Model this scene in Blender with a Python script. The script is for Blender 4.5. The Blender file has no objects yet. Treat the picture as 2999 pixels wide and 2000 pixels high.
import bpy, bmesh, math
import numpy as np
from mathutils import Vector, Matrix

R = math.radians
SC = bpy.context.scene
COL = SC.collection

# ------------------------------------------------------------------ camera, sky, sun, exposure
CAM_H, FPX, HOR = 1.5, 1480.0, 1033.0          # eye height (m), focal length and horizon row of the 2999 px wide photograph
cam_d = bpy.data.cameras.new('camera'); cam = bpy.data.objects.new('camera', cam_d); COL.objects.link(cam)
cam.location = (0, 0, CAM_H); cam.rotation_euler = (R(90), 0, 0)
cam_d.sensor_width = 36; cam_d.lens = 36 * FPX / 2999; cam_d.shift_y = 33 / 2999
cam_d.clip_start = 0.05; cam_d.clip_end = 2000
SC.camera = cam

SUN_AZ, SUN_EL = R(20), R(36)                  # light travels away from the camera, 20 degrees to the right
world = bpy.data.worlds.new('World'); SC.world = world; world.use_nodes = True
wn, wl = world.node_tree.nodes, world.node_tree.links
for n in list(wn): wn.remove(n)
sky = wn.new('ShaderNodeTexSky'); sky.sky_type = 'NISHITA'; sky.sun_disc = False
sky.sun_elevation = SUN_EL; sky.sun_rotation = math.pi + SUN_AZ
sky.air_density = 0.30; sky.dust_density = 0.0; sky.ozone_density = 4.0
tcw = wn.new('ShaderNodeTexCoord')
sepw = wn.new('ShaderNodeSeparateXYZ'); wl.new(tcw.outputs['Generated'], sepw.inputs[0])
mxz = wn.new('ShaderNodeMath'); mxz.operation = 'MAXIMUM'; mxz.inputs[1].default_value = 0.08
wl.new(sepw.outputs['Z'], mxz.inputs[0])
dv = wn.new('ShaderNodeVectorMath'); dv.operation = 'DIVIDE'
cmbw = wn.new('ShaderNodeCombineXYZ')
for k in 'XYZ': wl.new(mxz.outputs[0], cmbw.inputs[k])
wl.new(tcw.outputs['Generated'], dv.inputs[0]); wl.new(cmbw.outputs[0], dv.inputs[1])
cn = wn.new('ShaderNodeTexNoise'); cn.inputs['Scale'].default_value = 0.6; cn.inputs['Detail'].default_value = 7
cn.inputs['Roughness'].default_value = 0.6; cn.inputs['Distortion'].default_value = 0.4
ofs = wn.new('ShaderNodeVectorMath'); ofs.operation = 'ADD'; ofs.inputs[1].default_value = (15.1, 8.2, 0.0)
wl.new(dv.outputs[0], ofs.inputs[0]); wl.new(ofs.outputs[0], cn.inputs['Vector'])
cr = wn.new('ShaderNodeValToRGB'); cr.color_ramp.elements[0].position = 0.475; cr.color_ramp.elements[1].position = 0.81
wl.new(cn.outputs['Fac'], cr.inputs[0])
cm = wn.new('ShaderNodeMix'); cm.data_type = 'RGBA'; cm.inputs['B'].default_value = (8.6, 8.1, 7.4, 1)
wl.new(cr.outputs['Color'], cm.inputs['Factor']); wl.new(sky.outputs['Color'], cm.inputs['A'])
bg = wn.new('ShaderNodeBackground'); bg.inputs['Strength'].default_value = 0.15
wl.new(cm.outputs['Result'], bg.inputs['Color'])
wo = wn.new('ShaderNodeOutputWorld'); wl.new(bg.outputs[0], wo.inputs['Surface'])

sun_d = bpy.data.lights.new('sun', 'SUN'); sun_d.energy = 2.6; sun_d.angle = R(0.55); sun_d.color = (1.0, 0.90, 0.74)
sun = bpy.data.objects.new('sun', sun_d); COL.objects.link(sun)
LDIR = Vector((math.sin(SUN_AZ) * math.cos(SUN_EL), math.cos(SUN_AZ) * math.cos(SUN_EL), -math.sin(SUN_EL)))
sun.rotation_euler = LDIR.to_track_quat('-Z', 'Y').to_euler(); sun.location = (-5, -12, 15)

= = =

— Short exercise —
What count of lines in the listing contain the word "wide"? Reply with the number only.

— Right answer —
2